#### Information provided ####

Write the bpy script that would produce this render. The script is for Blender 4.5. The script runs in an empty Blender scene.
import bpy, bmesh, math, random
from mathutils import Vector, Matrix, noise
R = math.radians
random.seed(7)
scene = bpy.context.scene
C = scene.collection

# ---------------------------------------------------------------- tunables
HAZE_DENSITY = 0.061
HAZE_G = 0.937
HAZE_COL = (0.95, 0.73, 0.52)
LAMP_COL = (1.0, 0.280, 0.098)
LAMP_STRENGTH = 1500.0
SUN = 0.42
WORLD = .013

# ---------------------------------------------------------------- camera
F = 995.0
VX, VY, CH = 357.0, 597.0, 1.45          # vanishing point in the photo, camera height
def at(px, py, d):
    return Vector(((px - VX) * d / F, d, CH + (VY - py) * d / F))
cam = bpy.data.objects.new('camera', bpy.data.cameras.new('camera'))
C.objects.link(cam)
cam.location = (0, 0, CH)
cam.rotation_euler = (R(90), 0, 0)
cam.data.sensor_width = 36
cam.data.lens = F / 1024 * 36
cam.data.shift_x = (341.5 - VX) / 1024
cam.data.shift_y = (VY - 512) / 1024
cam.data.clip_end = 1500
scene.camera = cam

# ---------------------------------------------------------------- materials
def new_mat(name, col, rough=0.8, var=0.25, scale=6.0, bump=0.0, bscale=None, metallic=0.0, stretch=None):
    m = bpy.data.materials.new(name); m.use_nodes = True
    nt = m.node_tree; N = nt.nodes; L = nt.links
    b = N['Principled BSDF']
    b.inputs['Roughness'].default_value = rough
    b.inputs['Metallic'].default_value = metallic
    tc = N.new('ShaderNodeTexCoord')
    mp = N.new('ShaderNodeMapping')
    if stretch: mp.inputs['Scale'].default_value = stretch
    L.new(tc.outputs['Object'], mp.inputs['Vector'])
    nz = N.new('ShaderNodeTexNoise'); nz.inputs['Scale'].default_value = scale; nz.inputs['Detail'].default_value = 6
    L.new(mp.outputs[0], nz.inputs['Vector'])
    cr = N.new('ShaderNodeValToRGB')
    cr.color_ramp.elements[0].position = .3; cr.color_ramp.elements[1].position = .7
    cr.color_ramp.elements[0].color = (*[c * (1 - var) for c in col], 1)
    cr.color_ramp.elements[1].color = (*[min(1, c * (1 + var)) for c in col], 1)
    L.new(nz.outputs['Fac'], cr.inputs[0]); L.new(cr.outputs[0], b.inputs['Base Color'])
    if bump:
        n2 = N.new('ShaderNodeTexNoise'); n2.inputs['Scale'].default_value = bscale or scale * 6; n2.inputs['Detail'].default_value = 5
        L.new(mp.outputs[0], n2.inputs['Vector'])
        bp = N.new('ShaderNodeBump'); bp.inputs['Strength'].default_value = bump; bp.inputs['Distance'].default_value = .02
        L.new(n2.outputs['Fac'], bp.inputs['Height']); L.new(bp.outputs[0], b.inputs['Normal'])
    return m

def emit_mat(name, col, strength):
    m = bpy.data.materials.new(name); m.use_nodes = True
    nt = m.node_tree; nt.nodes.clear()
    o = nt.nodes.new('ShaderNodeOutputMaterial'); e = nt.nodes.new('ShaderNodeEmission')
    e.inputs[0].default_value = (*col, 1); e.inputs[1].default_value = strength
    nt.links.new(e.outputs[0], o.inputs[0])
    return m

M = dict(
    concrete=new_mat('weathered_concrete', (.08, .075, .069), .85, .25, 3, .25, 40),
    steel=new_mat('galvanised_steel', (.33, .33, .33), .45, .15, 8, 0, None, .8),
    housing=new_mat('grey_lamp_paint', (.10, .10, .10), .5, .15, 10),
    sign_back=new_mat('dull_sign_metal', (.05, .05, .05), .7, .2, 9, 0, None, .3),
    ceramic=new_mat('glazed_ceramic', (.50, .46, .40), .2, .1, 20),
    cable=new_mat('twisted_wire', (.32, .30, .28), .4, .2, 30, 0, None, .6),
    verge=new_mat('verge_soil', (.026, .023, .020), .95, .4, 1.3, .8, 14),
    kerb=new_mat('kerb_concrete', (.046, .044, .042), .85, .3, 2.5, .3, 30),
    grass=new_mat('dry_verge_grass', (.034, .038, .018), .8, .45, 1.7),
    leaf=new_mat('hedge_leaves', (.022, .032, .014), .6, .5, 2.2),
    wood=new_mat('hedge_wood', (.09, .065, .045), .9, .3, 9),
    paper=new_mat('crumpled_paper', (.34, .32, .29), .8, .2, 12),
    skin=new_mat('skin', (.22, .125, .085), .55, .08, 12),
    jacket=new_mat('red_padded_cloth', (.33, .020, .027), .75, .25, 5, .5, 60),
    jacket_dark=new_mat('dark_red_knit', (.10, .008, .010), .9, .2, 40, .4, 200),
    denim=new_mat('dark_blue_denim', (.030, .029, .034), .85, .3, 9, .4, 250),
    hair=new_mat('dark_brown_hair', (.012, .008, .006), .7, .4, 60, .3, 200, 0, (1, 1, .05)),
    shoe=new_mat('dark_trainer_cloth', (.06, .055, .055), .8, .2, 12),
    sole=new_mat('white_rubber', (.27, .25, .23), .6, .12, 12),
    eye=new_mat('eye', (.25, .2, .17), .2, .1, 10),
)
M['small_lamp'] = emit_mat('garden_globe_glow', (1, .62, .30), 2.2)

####

_What you are asked to do_. Retype the data in full and match it exactly.

_Answer to this exercise_.
Write the bpy script that would produce this render. The script is for Blender 4.5. The script runs in an empty Blender scene.
import bpy, bmesh, math, random
from mathutils import Vector, Matrix, noise
R = math.radians
random.seed(7)
scene = bpy.context.scene
C = scene.collection

# ---------------------------------------------------------------- tunables
HAZE_DENSITY = 0.061
HAZE_G = 0.937
HAZE_COL = (0.95, 0.73, 0.52)
LAMP_COL = (1.0, 0.280, 0.098)
LAMP_STRENGTH = 1500.0
SUN = 0.42
WORLD = .013

# ---------------------------------------------------------------- camera
F = 995.0
VX, VY, CH = 357.0, 597.0, 1.45          # vanishing point in the photo, camera height
def at(px, py, d):
    return Vector(((px - VX) * d / F, d, CH + (VY - py) * d / F))
cam = bpy.data.objects.new('camera', bpy.data.cameras.new('camera'))
C.objects.link(cam)
cam.location = (0, 0, CH)
cam.rotation_euler = (R(90), 0, 0)
cam.data.sensor_width = 36
cam.data.lens = F / 1024 * 36
cam.data.shift_x = (341.5 - VX) / 1024
cam.data.shift_y = (VY - 512) / 1024
cam.data.clip_end = 1500
scene.camera = cam

# ---------------------------------------------------------------- materials
def new_mat(name, col, rough=0.8, var=0.25, scale=6.0, bump=0.0, bscale=None, metallic=0.0, stretch=None):
    m = bpy.data.materials.new(name); m.use_nodes = True
    nt = m.node_tree; N = nt.nodes; L = nt.links
    b = N['Principled BSDF']
    b.inputs['Roughness'].default_value = rough
    b.inputs['Metallic'].default_value = metallic
    tc = N.new('ShaderNodeTexCoord')
    mp = N.new('ShaderNodeMapping')
    if stretch: mp.inputs['Scale'].default_value = stretch
    L.new(tc.outputs['Object'], mp.inputs['Vector'])
    nz = N.new('ShaderNodeTexNoise'); nz.inputs['Scale'].default_value = scale; nz.inputs['Detail'].default_value = 6
    L.new(mp.outputs[0], nz.inputs['Vector'])
    cr = N.new('ShaderNodeValToRGB')
    cr.color_ramp.elements[0].position = .3; cr.color_ramp.elements[1].position = .7
    cr.color_ramp.elements[0].color = (*[c * (1 - var) for c in col], 1)
    cr.color_ramp.elements[1].color = (*[min(1, c * (1 + var)) for c in col], 1)
    L.new(nz.outputs['Fac'], cr.inputs[0]); L.new(cr.outputs[0], b.inputs['Base Color'])
    if bump:
        n2 = N.new('ShaderNodeTexNoise'); n2.inputs['Scale'].default_value = bscale or scale * 6; n2.inputs['Detail'].default_value = 5
        L.new(mp.outputs[0], n2.inputs['Vector'])
        bp = N.new('ShaderNodeBump'); bp.inputs['Strength'].default_value = bump; bp.inputs['Distance'].default_value = .02
        L.new(n2.outputs['Fac'], bp.inputs['Height']); L.new(bp.outputs[0], b.inputs['Normal'])
    return m

def emit_mat(name, col, strength):
    m = bpy.data.materials.new(name); m.use_nodes = True
    nt = m.node_tree; nt.nodes.clear()
    o = nt.nodes.new('ShaderNodeOutputMaterial'); e = nt.nodes.new('ShaderNodeEmission')
    e.inputs[0].default_value = (*col, 1); e.inputs[1].default_value = strength
    nt.links.new(e.outputs[0], o.inputs[0])
    return m

M = dict(
    concrete=new_mat('weathered_concrete', (.08, .075, .069), .85, .25, 3, .25, 40),
    steel=new_mat('galvanised_steel', (.33, .33, .33), .45, .15, 8, 0, None, .8),
    housing=new_mat('grey_lamp_paint', (.10, .10, .10), .5, .15, 10),
    sign_back=new_mat('dull_sign_metal', (.05, .05, .05), .7, .2, 9, 0, None, .3),
    ceramic=new_mat('glazed_ceramic', (.50, .46, .40), .2, .1, 20),
    cable=new_mat('twisted_wire', (.32, .30, .28), .4, .2, 30, 0, None, .6),
    verge=new_mat('verge_soil', (.026, .023, .020), .95, .4, 1.3, .8, 14),
    kerb=new_mat('kerb_concrete', (.046, .044, .042), .85, .3, 2.5, .3, 30),
    grass=new_mat('dry_verge_grass', (.034, .038, .018), .8, .45, 1.7),
    leaf=new_mat('hedge_leaves', (.022, .032, .014), .6, .5, 2.2),
    wood=new_mat('hedge_wood', (.09, .065, .045), .9, .3, 9),
    paper=new_mat('crumpled_paper', (.34, .32, .29), .8, .2, 12),
    skin=new_mat('skin', (.22, .125, .085), .55, .08, 12),
    jacket=new_mat('red_padded_cloth', (.33, .020, .027), .75, .25, 5, .5, 60),
    jacket_dark=new_mat('dark_red_knit', (.10, .008, .010), .9, .2, 40, .4, 200),
    denim=new_mat('dark_blue_denim', (.030, .029, .034), .85, .3, 9, .4, 250),
    hair=new_mat('dark_brown_hair', (.012, .008, .006), .7, .4, 60, .3, 200, 0, (1, 1, .05)),
    shoe=new_mat('dark_trainer_cloth', (.06, .055, .055), .8, .2, 12),
    sole=new_mat('white_rubber', (.27, .25, .23), .6, .12, 12),
    eye=new_mat('eye', (.25, .2, .17), .2, .1, 10),
)
M['small_lamp'] = emit_mat('garden_globe_glow', (1, .62, .30), 2.2)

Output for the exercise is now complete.